Delays, breakdowns, cancellations... For years, ETR 470 trains were the biggest headache of the Swiss railways. In the end, the Swiss sent them for scrap. But the Italian railways — which has been running all Greek passenger trains since 2017 — presented the very same trains as state-of-the-art. "Stay away from these trains," say executives who know them first hand. So why is this train — that has repeatedly put passengers in danger in the past — getting a new lease of life?
Twenty years ago, the Swiss press dubbed the ETR 470 train — serving the Milan-Switzerland route — ‘Pannenzug’, meaning ‘breakdown train’. Meanwhile, the website that documented its problems was named CessoAlpino, meaning (in elegant translation) ‘Alpine toilet’. Two former officials familiar with this train, who were contacted by Investigate Europe and Reporters United, find it hard to believe that the five remaining ETR 470s not sent to the scrapyard are now being touted as the future of the Athens-Thessaloniki rail link — the most important route in the Mediterranean country.

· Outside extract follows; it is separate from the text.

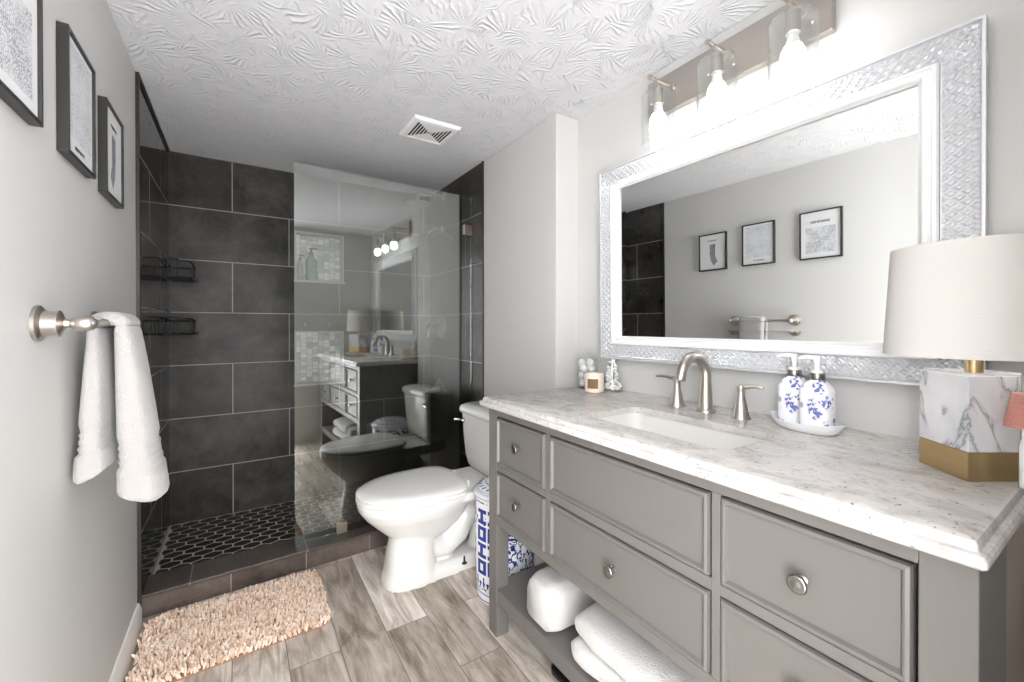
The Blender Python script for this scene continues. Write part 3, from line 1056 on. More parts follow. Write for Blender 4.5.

“The advice from Switzerland: hands off these trains,” says Walter Finkbohner, former secretary of the board of directors of Cisalpino AG, the subsidiary of Italian and Swiss railways that bought the ETR 470s from the manufacturer, Fiat Ferroviaria in the 1990s. “Buy proven trains or new trains. There is nothing for free in life,” he adds. But Greece is not in a position to accept such recommendations, nor to choose which rolling stock circulates on its tracks, since its railways were fully privatised five years ago, as required by its creditors. The Italian state company Ferrovie dello Stato Italiane (FSI) bought 100% of TRAINOSE, the Greek rail operator, for a mere €45 million. The privatisation contract remains secret, but people familiar with its terms, such as the current vice-minister for infrastructure and transport, Giorgos Karayannis, dub it “colonial”. This is unusually strong language from a member of a conservative government. The Greek transport ministry has agreed to subsidise the Italian company to the tune of €50 million a year to run certain routes, as outlined in a Public Service Obligations (PSO) contract.